> Records contained in a dataset
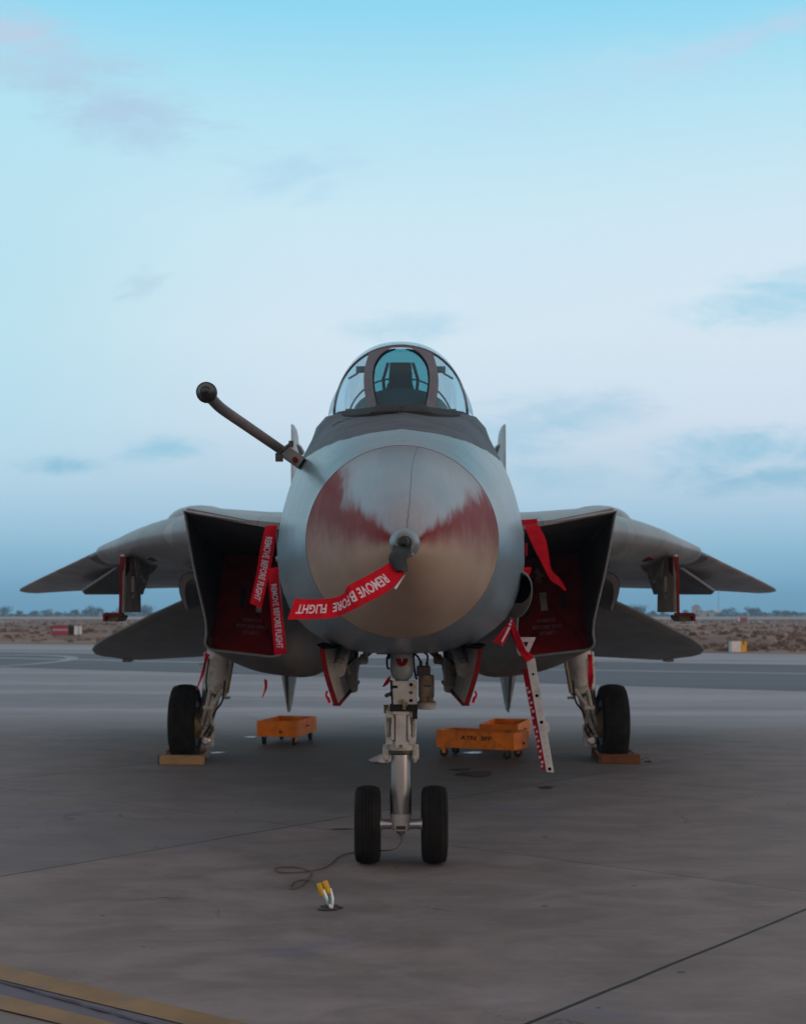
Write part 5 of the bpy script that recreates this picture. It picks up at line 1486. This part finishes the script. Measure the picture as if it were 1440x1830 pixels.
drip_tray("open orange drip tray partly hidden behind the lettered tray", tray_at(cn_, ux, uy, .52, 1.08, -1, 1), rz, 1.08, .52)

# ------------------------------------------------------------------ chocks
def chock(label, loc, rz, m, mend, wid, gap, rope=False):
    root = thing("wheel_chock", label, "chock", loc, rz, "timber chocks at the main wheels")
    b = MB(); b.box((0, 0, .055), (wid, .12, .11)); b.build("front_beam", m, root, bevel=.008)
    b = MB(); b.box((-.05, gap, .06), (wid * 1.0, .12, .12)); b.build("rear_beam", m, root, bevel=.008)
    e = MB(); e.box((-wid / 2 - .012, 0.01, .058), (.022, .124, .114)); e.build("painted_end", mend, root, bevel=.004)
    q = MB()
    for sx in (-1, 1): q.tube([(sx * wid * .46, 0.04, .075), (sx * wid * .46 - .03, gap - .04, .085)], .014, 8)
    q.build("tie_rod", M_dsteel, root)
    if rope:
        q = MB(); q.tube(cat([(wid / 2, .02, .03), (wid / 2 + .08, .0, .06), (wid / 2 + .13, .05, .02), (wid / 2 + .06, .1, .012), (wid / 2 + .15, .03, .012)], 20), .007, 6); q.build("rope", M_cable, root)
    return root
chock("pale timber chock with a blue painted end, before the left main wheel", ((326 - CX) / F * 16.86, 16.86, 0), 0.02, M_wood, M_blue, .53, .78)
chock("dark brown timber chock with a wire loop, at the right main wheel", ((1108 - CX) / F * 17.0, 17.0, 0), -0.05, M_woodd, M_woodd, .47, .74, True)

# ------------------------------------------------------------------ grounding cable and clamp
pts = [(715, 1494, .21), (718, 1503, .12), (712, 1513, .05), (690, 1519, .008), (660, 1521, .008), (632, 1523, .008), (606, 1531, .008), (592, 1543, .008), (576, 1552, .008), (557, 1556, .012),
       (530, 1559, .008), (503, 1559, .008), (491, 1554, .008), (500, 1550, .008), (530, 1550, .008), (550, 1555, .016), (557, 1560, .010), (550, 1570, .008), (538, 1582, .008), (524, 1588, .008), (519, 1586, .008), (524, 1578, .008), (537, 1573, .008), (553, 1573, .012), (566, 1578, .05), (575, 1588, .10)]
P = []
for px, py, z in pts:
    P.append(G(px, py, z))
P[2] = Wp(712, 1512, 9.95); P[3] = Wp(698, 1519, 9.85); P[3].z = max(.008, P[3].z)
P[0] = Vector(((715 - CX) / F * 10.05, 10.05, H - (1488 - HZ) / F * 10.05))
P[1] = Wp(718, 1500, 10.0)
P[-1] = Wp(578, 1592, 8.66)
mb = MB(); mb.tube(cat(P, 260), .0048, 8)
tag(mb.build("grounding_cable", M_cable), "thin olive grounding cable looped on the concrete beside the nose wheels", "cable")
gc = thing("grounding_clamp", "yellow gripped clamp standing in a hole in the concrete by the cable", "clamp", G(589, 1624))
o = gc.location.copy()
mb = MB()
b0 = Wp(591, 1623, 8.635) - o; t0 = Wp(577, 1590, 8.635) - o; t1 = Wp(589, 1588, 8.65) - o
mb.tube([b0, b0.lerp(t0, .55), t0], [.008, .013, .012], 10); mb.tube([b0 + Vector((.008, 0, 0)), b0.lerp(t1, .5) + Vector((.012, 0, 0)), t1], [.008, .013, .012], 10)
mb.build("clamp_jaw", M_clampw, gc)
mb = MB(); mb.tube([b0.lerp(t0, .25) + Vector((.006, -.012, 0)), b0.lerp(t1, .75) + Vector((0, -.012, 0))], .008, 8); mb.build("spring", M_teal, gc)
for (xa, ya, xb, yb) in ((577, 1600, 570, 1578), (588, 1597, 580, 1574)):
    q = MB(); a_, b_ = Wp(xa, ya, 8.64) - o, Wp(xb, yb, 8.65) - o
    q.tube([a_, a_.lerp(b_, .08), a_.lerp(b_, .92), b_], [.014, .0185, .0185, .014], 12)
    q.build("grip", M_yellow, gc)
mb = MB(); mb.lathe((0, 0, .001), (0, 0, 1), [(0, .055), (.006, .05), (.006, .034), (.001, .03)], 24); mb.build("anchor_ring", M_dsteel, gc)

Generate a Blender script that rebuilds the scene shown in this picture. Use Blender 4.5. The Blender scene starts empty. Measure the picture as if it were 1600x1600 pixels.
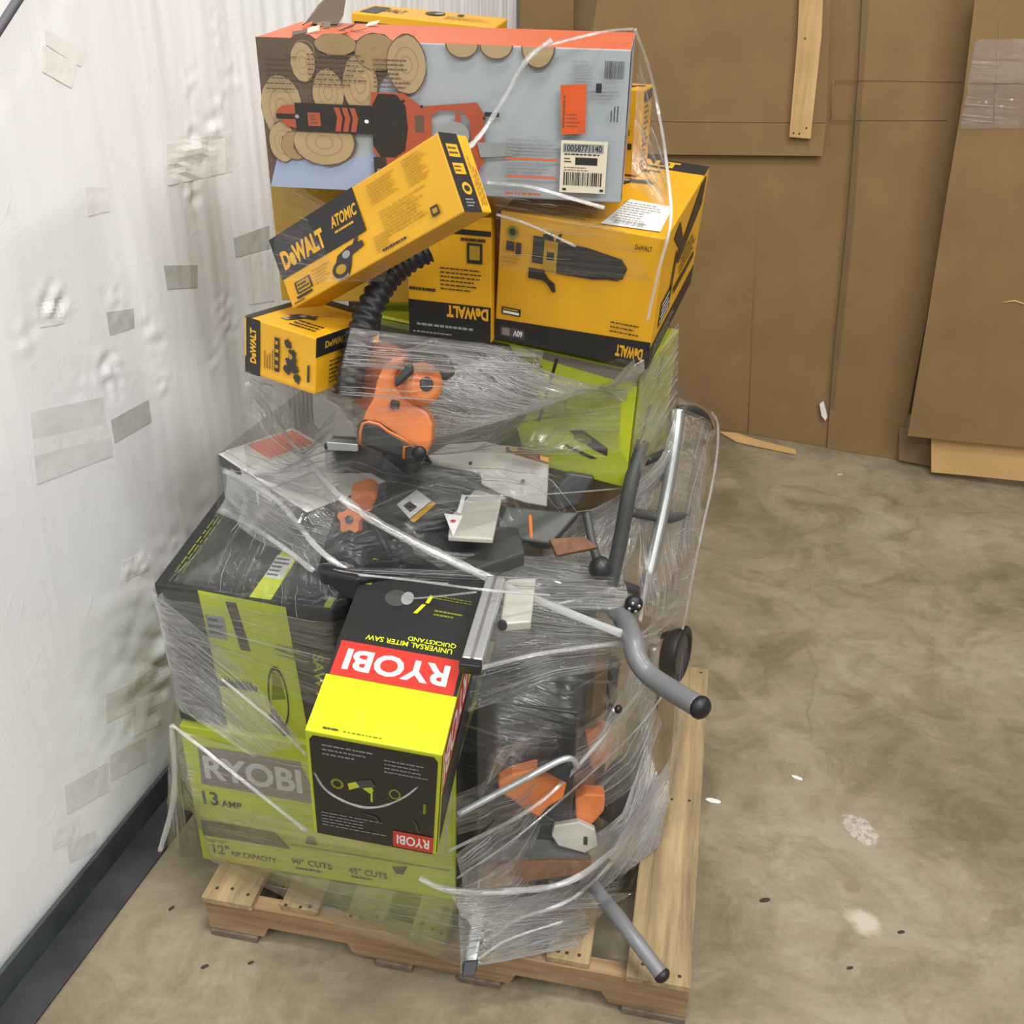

> Problem to solve
Write out each line of the data exactly; the images should be left out.

> Written response
Write part 5 of the bpy script that recreates this picture. It picks up at line 1486. This part finishes the script. Measure the picture as if it were 1440x1830 pixels.
drip_tray("open orange drip tray partly hidden behind the lettered tray", tray_at(cn_, ux, uy, .52, 1.08, -1, 1), rz, 1.08, .52)

# ------------------------------------------------------------------ chocks
def chock(label, loc, rz, m, mend, wid, gap, rope=False):
    root = thing("wheel_chock", label, "chock", loc, rz, "timber chocks at the main wheels")
    b = MB(); b.box((0, 0, .055), (wid, .12, .11)); b.build("front_beam", m, root, bevel=.008)
    b = MB(); b.box((-.05, gap, .06), (wid * 1.0, .12, .12)); b.build("rear_beam", m, root, bevel=.008)
    e = MB(); e.box((-wid / 2 - .012, 0.01, .058), (.022, .124, .114)); e.build("painted_end", mend, root, bevel=.004)
    q = MB()
    for sx in (-1, 1): q.tube([(sx * wid * .46, 0.04, .075), (sx * wid * .46 - .03, gap - .04, .085)], .014, 8)
    q.build("tie_rod", M_dsteel, root)
    if rope:
        q = MB(); q.tube(cat([(wid / 2, .02, .03), (wid / 2 + .08, .0, .06), (wid / 2 + .13, .05, .02), (wid / 2 + .06, .1, .012), (wid / 2 + .15, .03, .012)], 20), .007, 6); q.build("rope", M_cable, root)
    return root
chock("pale timber chock with a blue painted end, before the left main wheel", ((326 - CX) / F * 16.86, 16.86, 0), 0.02, M_wood, M_blue, .53, .78)
chock("dark brown timber chock with a wire loop, at the right main wheel", ((1108 - CX) / F * 17.0, 17.0, 0), -0.05, M_woodd, M_woodd, .47, .74, True)

# ------------------------------------------------------------------ grounding cable and clamp
pts = [(715, 1494, .21), (718, 1503, .12), (712, 1513, .05), (690, 1519, .008), (660, 1521, .008), (632, 1523, .008), (606, 1531, .008), (592, 1543, .008), (576, 1552, .008), (557, 1556, .012),
       (530, 1559, .008), (503, 1559, .008), (491, 1554, .008), (500, 1550, .008), (530, 1550, .008), (550, 1555, .016), (557, 1560, .010), (550, 1570, .008), (538, 1582, .008), (524, 1588, .008), (519, 1586, .008), (524, 1578, .008), (537, 1573, .008), (553, 1573, .012), (566, 1578, .05), (575, 1588, .10)]
P = []
for px, py, z in pts:
    P.append(G(px, py, z))
P[2] = Wp(712, 1512, 9.95); P[3] = Wp(698, 1519, 9.85); P[3].z = max(.008, P[3].z)
P[0] = Vector(((715 - CX) / F * 10.05, 10.05, H - (1488 - HZ) / F * 10.05))
P[1] = Wp(718, 1500, 10.0)
P[-1] = Wp(578, 1592, 8.66)
mb = MB(); mb.tube(cat(P, 260), .0048, 8)
tag(mb.build("grounding_cable", M_cable), "thin olive grounding cable looped on the concrete beside the nose wheels", "cable")
gc = thing("grounding_clamp", "yellow gripped clamp standing in a hole in the concrete by the cable", "clamp", G(589, 1624))
o = gc.location.copy()
mb = MB()
b0 = Wp(591, 1623, 8.635) - o; t0 = Wp(577, 1590, 8.635) - o; t1 = Wp(589, 1588, 8.65) - o
mb.tube([b0, b0.lerp(t0, .55), t0], [.008, .013, .012], 10); mb.tube([b0 + Vector((.008, 0, 0)), b0.lerp(t1, .5) + Vector((.012, 0, 0)), t1], [.008, .013, .012], 10)
mb.build("clamp_jaw", M_clampw, gc)
mb = MB(); mb.tube([b0.lerp(t0, .25) + Vector((.006, -.012, 0)), b0.lerp(t1, .75) + Vector((0, -.012, 0))], .008, 8); mb.build("spring", M_teal, gc)
for (xa, ya, xb, yb) in ((577, 1600, 570, 1578), (588, 1597, 580, 1574)):
    q = MB(); a_, b_ = Wp(xa, ya, 8.64) - o, Wp(xb, yb, 8.65) - o
    q.tube([a_, a_.lerp(b_, .08), a_.lerp(b_, .92), b_], [.014, .0185, .0185, .014], 12)
    q.build("grip", M_yellow, gc)
mb = MB(); mb.lathe((0, 0, .001), (0, 0, 1), [(0, .055), (.006, .05), (.006, .034), (.001, .03)], 24); mb.build("anchor_ring", M_dsteel, gc)

Generate a Blender script that rebuilds the scene shown in this picture. Use Blender 4.5. The Blender scene starts empty. Measure the picture as if it were 1600x1600 pixels.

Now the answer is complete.